Образ Аннунциаты в «Риме» во многом предопределен был общей тягой культуры 1830–1840-х годов к возрождению античных образов. Неудивительно, что в героине различимы черты итальянок Греча, Тимофеева, статуарных типажей Кукольника. Но воздействие массового романтизма на «Рим» идет и по другой линии. Скажем, Пеппе, неутомимый и вездесущий помощник князя, очевидно, представляет собой благодушную версию одного из действующих лиц романа П. Каменского «Искатель сильных ощущений». Это куда менее обаятельный, но столь же неугомонный и расторопный итальянец, слуга Педро, о котором его хозяин вспоминает так:

Педро был все, что хотите в Генуе: матрос, который первый на своем тартане привез известие о возвращении генуэзского экипажа из Перу в 93-м году; Педро в Неаполе был бы первым бандитом и за червонец прирезал бы хоть самого герцога, кого вам угодно; в Венеции лучшим торгашем, и перещеголял бы любого жида; Педро… но всего не перескажешь про Педро; жаль, что нет теперь у меня Педро![56]

Генезису «Записок сумасшедшего» традиционно уделялось много внимания[57]. И все же их текст заслуживает более широкого обращения к тогдашней русской словесности.

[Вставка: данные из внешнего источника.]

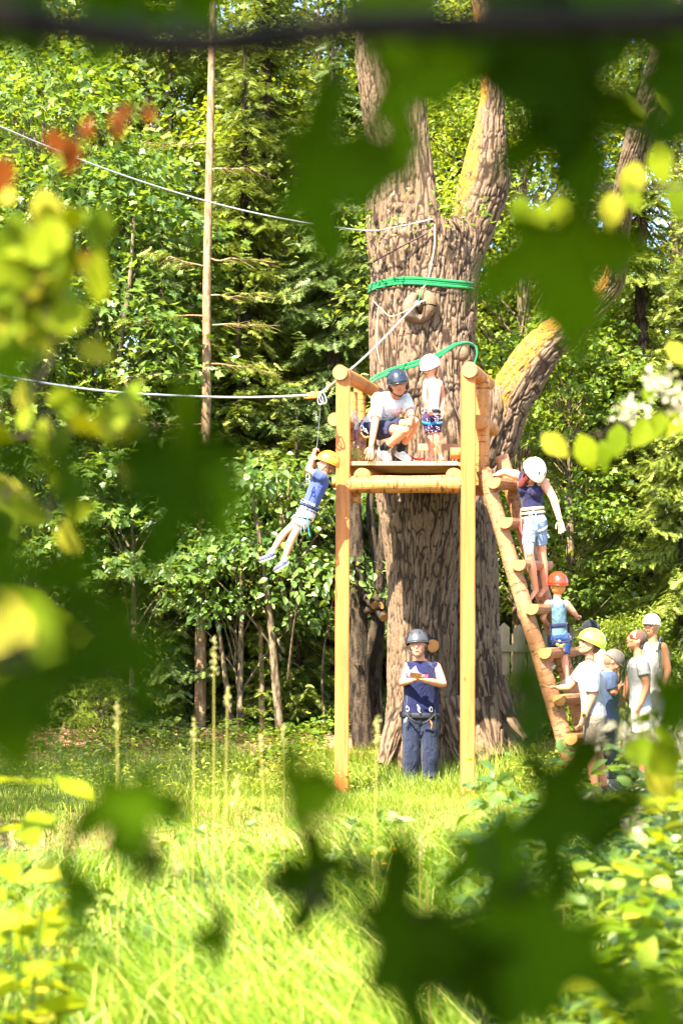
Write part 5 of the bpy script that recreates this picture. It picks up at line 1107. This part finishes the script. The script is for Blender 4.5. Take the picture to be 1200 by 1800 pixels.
cu = bpy.data.curves.new('txt', 'FONT'); cu.body = 'Mountainrescue'; cu.size = .03; cu.extrude = .001; 
bpy.data.curves.remove(cu)
for q in 'LR': p.shoe(q, c_('dark_boot', 50, 46, 44), M['black'])
g = G(); box(g, P(730, 1187, 20.62), .075, .01, .14, X=n_(np.array([.1, -.5, 1])), Y=n_(np.array([.1, 1., .5])), Z=n_(np.cross([.1, -.5, 1], [.1, 1, .5])), ch=.003); ph = g.build('phone', m_plain('bronze_phone', lin(120, 80, 40), .4), None, smooth=False); tag(ph, 'bronze phone held in both hands by the man at the oak foot', 'phone')
# ---------------------------------------------------------------- near tree overhanging the camera, with its hanging twigs and leaves
NX = P(0, 0, 1)
mt = thing('maple_tree', 'near maple whose dark blurred twigs and leaves hang in front of the camera', 'tree', (-2.6, -2.8, .78))
g = G(); trunk(g, [(-2.6, -2.8, .6), (-2.5, -2.7, 2.5), (-2.1, -2.2, 4.4), (-1.6, -1.6, 6.4)], [.2, .16, .12, .06], 14, 24); g.build('trunk', M['bark_dark'], mt)
for i, pts in enumerate(([(-2.2, -2.4, 3.6), (-1.2, -1.4, 4.6), (.1, -.3, 5.1)], [(-2.3, -2.5, 3.9), (-2.6, -1.3, 4.9), (-2.8, -.3, 5.3)], [(-1.9, -2, 5), (-.8, -2.3, 5.6), (.4, -2.2, 5.8)])):
    g = G(); trunk(g, pts, [.07, .045, .015], 8, 12); g.build('limb', M['bark_dark'], mt)
r = np.random.default_rng(44); N = 3600; d = rdir(N, r) * (r.random((N, 1)) ** .33) * [2.15, 1.6, .85]; pos = np.array([-1.45, -1.35, 5.25]) + d
kq = pos[:, 1] + .714 * (pos[:, 2] - 5) < .35; pos = pos[kq]; N = len(pos)  # unseen crown, trimmed along the sun's slant to shade only the nearest leaves
o = cloud_mesh('crown', M['leaf_big'], [scatter(MAPLE, pos - wloc(mt), rdir(N, r), n_(np.c_[r.normal(size=(N, 2)) * .4, np.ones(N)]), r.uniform(.13, .2, N))], [r.uniform(.1, .8, N)]); link('crown', o, mt)
LV = {}
def leaf_mesh(tpl, mat, v):
    kk = (id(tpl), mat, v)
    if kk not in LV:
        tv, tf = tpl; w = tv.copy(); rr = np.random.default_rng(v + 50); w[:, 2] += (rr.random() - .3) * .35 * (w[:, 1] - .4) ** 2 * 1.2 + rr.uniform(-.25, .25) * w[:, 0] * w[:, 1]
        w[1:, :2] *= 1 + .05 * rr.normal(size=(len(w) - 1, 1))
        # midrib ridges between centre and lobes keep their own relief; thickness from a doubled lower sheet
        lo = w.copy(); lo[:, 2] -= .006; n0 = len(w); bd = list(range(1, n0)) if tpl is MAPLE_BIG or tpl is MAPLE else None
        F2 = [tuple(f) for f in tf] + [tuple(int(i) + n0 for i in f[::-1]) for f in tf]
        if bd: F2 += [(bd[i], bd[(i + 1) % len(bd)], bd[(i + 1) % len(bd)] + n0, bd[i] + n0) for i in range(len(bd))]
        LV[kk] = mesh_np('leaf', np.vstack([w, lo]), F2, [M[mat]], smooth=True, fattr={'tint': np.full(len(F2), (.15, .4, .7, .9)[v % 4])})
    return LV[kk]
def hang_leaf(parent, px, py, Y, L, rot, tx=0., ty=0., tpl=MAPLE_BIG, mat='leaf_big', v=0, path=None, pr=.0016):
    L = L * (.72 if tpl is MAPLE_BIG else 1.05); c = P(px, py, Y); m = L * Y / F; R = Matrix.Rotation(math.radians(-rot), 4, 'Y') @ Matrix.Rotation(math.radians(90 + tx), 4, 'X') @ Matrix.Rotation(math.radians(ty), 4, 'Y')
    cc = Vector(c) - R @ Vector((0, .48, 0)) * m; w = wloc(parent)
    o = link('leaf', leaf_mesh(tpl, mat, v), parent); o.matrix_local = Matrix.Translation(cc - Vector(w)) @ R @ Matrix.Diagonal((m, m, m, 1))
    if path is not None:
        b = np.array(cc); q = path[np.argmin(np.linalg.norm(path - b, axis=1))]; mid = (b + q) / 2 + np.array([0, 0, .015]); g = G(); tube(g, [b, mid, q], pr, 5, 8); g.build('leaf_stalk', M['bark_dark'], parent)
def branch(parent, pxs, r0, r1, leaves, name='branch', bark='bark_dark', **kw):
    pts = spline([P(a, b, y) for a, b, y in pxs], 40); g = G(); loft(g, pts, np.linspace(r0, r1, 40), n=10, noise=.12, seed=len(leaves)); b = g.build(name, M[bark], parent)
    for i, lf in enumerate(leaves): hang_leaf(b, *lf, v=kw.get('v', i), path=pts, **{k_: x for k_, x in kw.items() if k_ != 'v'})
    return b
branch(mt, [(-160, 0, 1.14), (0, 30, 1.14), (150, 54, 1.14), (300, 78, 1.14), (450, 70, 1.13), (620, 48, 1.12), (850, 42, 1.12), (1050, 40, 1.12), (1330, 30, 1.1)], .0105, .0095,
       [(40, -5, 1.2, 250, -60, 20, 0), (190, 5, 1.25, 250, 60, 35, 10), (330, -10, 1.3, 170, 20, 30, 0), (740, 130, 1.25, 340, -100, 45, 10), (960, 130, 1.22, 360, 105, 35, -15), (860, 90, 1.28, 240, 180, 45, 0),
        (600, 300, 1.3, 340, -100, 38, 12), (700, 10, 1.25, 250, -70, 30, 0), (880, -10, 1.22, 260, 30, 25, 10), (1080, 0, 1.2, 260, 80, 30, 0), (1190, 60, 1.17, 240, 150, 20, 20)], bark='twig_dark')
branch(mt, [(1330, 30, 1.2), (1180, 90, 1.22), (1090, 170, 1.27), (1062, 280, 1.33), (1048, 390, 1.36)], .003, .0016, [(1000, 190, 1.25, 260, 170, 25, 0), (1170, 150, 1.15, 230, 110, 30, 0), (1010, 260, 1.25, 290, 195, 15, 10), (992, 490, 1.36, 330, 190, 8, 8), (1185, 220, 1.1, 200, 130, 30, 0), ])
branch(mt, [(-160, 960, 1.0), (0, 920, 1.05), (120, 880, 1.1), (300, 820, 1.15)], .004, .0016, [(280, 830, 1.12, 360, 82, 52, 0), (130, 850, 1.08, 220, -100, 50, 15), (370, 850, 1.16, 200, 100, 40, 0), (10, 640, 1.1, 150, 200, 20, 0), (20, 800, 1.0, 120, 30, 30, 10)])
branch(mt, [(-160, 1180, .8), (0, 1150, .82), (120, 1180, .85)], .003, .0015, [(175, 1150, .84, 300, 125, 30, 0), (-30, 975, .8, 250, 80, 45, 10), (110, 1020, .86, 220, 80, 50, 0), (10, 1260, .85, 300, 200, 25, 0), (60, 1230, .82, 240, -140, 30, 0)])
branch(mt, [(1340, 1560, 1.15), (1180, 1440, 1.2), (1040, 1450, 1.22), (900, 1560, 1.25), (740, 1600, 1.3), (620, 1490, 1.38), (560, 1430, 1.4)], .004, .0018,
       [(1020, 1432, 1.2, 300, 250, 42, 10), (1085, 1420, 1.18, 200, 60, 50, 0), (880, 1520, 1.27, 260, -150, 48, 0), (540, 1395, 1.4, 230, -75, 55, 0), (620, 1540, 1.38, 100, 180, 35, 0)])
branch(mt, [(1340, 1820, .95), (1100, 1760, .98), (900, 1690, 1.0), (760, 1640, 1.05)], .004, .0018, [(745, 1665, 1.02, 400, -80, 48, 0), (900, 1620, 1.0, 300, 30, 40, 10), (960, 1700, .97, 340, 150, 35, 0), (1150, 1800, .95, 260, 120, 40, 0), (850, 1705, 1.0, 300, 200, 30, 0)])
branch(mt, [(900, 1850, 1.3), (640, 1640, 1.38), (480, 1560, 1.4), (300, 1545, 1.42), (180, 1585, 1.42)], .003, .0015, [(525, 1545, 1.4, 200, 85, 35, 0), (228, 1450, 1.42, 230, 185, 25, 10), (140, 1570, 1.42, 200, -80, 55, 0), (375, 1648, 1.5, 120, 90, 50, 0), (262, 1520, 1.42, 90, 160, 30, 0)])
branch(mt, [(1340, 1150, 1.15), (1150, 1210, 1.2), (980, 1235, 1.22), (860, 1235, 1.24)], .003, .0015, [(940, 1242, 1.22, 300, -88, 80, 0), (1090, 1236, 1.2, 330, 85, 74, 4), (1190, 1232, 1.15, 260, -80, 70, 0)])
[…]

Так, Гамбург, где по мнению Поприщина «обыкновенно делается луна», находит некоторые вещие соответствия в «Зимних карикатурах» Вяземского (1828):

И если в лавках музы русской Луной торгуют наподхват, То разве взятой напрокат Луной немецкой иль французской[58].

Литературно-критическое суждение Поприщина касательно «очень приятного изображения бала, описанного курским помещиком. Курские помещики хорошо пишут», возможно, было навеяно «Северной пчелой», поместившей в 1832 году анонимную и восторженную корреспонденцию из Курска – о тамошнем бале: «Я не в силах описать тебе ту роскошь, то великолепие, которые отражались в каждом предмете сего чрезвычайного бала <…> Тысячи, мириады прелестно расположенных разнородных огней <…> ослепляли зрение, поражали чувство!», и т. д.[59]

Когда Поприщин сокрушается о том, что люди напрасно «воображают, будто человеческий мозг находится в голове; совсем нет; он приносится ветром со стороны Каспийского моря», в этом рассуждении уловимы травестийные переклички с маститым натурфилософом романтической эпохи Г. Штеффенсом (Стеффенсом). В 1834 году, до создания гоголевской повести, М. Розберг в своих «Литературных листках», издававшихся как приложение к «Одесскому вестнику», опубликовал его пространную работу «О постепенном развитии природы», где встречаются не менее экстравагантные указания на прямую связь «между мозгом и подвижной атмосферою»; см. там же: «Всеобщий и необособленный мозг есть воздух»[60]. (Иное дело – упомянутое Гоголем Каспийское море: в пиетистской традиции оно имело демонологические коннотации.)